In “The Organization Kid,” Brooks contrasts our achieve-achieve-achieve ethos with that of another group: the so-called “Lost Generation” that came of age during World War I. According to Brooks, that generation – exemplified by Princetonian Hobey Baker -- didn’t give a damn about intellectual achievement, schedule-packing or material gain. Rather, these were men of character, men who truly valued ideals and followed chivalry, glory and honor all the way to the trenches of Marne and Amiens.

An overly romanticized notion of history? Perhaps. But here’s his point: what these young men desired, simply, was to be great. In comparison, our lives – and I’m referring specifically to my Generation Y whiz kid, workaholic peers – seem hollow and without any larger purpose. For us, life is career is life. Yes, friendships, familial relationships and religion add meaning to otherwise one-dimensional lives, but isn't there – really, shouldn’t there be -- something greater than that?

Call me a romantic – call me Don Quixote if you’d like, amigo -- but deep down, I want to be great. What I mean is I want to believe in a cause or an idea bigger than my individual financial or career progress. Deep down, that’s why I’ve spent the past three years working at inner-city schools -- in arguably The Great Frontier of social change in America today. And deep down, that’s why – despite seeing my friends going back to school -- I still can’t get myself to look seriously at law or business school applications. (Tell me, is there really anything – anything at all -- ‘great’ about working for a firm or a corporation?)

And so, here I am chasing greatness, and yet something’s not quite right.


II. The ‘Lotto Winner’

Two weekends ago, I was in Atlanta with my parents when -- on the last night of my stay -- there was this moment of awkward, unforgettable irony. We were at the Ritz Carlton in a corner room with a $1 million view – a de facto pinnacle of success in America if there ever was one -- and my parents were regaling me with stories of how poor they once were. Not too long ago, my father would spend summers in college hitchhiking from Illinois to upstate New York, where he would find odd jobs at Chinese restaurants desperate for cheap labor. Other summers, he found menial on-campus jobs for 95 pennies an hour. And that was after immigrating to America from the Far East.

Last summer, I trekked through China for four weeks, seeing more of the country than most native Chinese would ever see in their lifetimes. Almost without exception, everywhere I went – rice paddies in Yangti, dumpling shops in Hong Kong, rolling hills in Yangshuo -- I saw children busy at work.
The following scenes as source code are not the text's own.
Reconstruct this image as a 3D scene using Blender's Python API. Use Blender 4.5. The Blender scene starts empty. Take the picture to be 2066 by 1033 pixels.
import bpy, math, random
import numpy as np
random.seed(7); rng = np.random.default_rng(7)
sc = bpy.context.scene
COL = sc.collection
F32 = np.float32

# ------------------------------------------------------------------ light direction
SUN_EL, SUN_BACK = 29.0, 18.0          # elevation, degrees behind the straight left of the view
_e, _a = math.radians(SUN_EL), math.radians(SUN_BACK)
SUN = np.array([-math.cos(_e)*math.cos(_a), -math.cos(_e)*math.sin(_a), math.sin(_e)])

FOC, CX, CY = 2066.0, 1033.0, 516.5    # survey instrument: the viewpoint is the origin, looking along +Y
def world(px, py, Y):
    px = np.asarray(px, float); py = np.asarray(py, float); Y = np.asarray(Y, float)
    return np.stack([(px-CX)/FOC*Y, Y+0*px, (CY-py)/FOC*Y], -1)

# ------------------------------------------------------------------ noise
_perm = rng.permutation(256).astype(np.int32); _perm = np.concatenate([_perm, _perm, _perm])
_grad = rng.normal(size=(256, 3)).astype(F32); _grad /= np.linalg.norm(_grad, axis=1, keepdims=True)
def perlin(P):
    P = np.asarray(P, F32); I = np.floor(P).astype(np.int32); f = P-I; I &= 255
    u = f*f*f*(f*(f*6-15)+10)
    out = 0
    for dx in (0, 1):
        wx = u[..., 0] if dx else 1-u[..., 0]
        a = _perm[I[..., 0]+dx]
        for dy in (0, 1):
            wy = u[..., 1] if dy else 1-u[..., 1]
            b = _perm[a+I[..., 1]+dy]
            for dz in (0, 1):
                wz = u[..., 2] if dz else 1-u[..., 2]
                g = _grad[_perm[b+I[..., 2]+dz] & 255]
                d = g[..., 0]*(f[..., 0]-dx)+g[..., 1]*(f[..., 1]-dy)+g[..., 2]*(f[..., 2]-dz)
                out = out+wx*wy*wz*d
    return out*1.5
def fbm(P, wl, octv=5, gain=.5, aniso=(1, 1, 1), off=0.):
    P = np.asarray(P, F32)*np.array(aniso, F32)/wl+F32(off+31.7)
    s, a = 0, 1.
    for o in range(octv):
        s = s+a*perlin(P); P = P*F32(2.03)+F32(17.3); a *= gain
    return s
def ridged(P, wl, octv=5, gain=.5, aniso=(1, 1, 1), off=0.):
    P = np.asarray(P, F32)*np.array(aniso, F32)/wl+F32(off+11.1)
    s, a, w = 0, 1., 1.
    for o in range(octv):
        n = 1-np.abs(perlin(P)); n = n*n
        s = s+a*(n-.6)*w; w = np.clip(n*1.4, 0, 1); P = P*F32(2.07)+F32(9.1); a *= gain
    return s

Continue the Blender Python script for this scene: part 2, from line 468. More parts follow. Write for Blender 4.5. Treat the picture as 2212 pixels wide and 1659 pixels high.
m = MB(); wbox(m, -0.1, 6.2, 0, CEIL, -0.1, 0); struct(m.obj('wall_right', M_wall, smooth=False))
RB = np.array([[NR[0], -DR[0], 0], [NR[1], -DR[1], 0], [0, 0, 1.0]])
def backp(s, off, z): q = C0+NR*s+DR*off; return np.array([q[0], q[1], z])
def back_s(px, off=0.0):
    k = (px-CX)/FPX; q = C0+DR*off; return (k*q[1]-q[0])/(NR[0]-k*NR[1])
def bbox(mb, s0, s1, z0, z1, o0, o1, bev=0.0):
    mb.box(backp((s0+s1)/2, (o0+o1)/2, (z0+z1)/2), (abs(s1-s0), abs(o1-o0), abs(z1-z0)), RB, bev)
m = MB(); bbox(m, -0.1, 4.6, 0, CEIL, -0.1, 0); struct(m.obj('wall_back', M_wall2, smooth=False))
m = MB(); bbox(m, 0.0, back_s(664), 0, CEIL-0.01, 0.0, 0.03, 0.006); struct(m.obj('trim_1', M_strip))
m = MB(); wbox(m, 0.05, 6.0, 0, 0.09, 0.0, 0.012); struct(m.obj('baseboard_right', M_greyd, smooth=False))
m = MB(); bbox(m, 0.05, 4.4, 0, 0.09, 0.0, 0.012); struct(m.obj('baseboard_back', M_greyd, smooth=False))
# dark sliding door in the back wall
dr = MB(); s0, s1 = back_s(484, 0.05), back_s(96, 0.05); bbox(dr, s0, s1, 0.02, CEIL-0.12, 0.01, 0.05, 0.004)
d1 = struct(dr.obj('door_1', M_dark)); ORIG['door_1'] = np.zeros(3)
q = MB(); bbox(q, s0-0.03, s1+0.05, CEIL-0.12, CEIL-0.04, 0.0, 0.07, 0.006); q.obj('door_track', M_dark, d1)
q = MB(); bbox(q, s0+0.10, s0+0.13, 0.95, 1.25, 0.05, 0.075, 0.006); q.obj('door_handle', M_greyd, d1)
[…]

Ever the naïve foreigner, I asked a few of these child laborers, “What about school?” Sometimes they responded with a laugh and other times with nothing at all, but the message was unequivocally clear: in many parts of China today, education is a luxury, not a natural right.

I returned home from my trek with one indelible realization: that I am really only one decision away from being one of those malnourished Chinese kids working in the fields. What if, for example, my father hadn’t decided to come over or if the Hong Kong immigration officer denied his visa in 1965? The writer Andrew Pham puts it best: I -- like the other sons and daughters of recent Asian immigrants – am a “lottery winner”. The ticket, however, in this particular lottery is a nonrefundable, one-way flight from a Third World country, where people don’t know where their next meal is coming from, to the Only Damn Superpower, where people spend money keeping their weight down.

And so the unresolved question now tearing at my mind and soul is this: How do I use this winning lotto ticket?

Am I obliged to secure the riches, prestige and job security that my ancestors never dreamt of? Do I owe that much to my family and heritage and the 1.3 billion other Chinese people out there?

Or do I follow Hobey’s legacy and keep chasing the great American cause?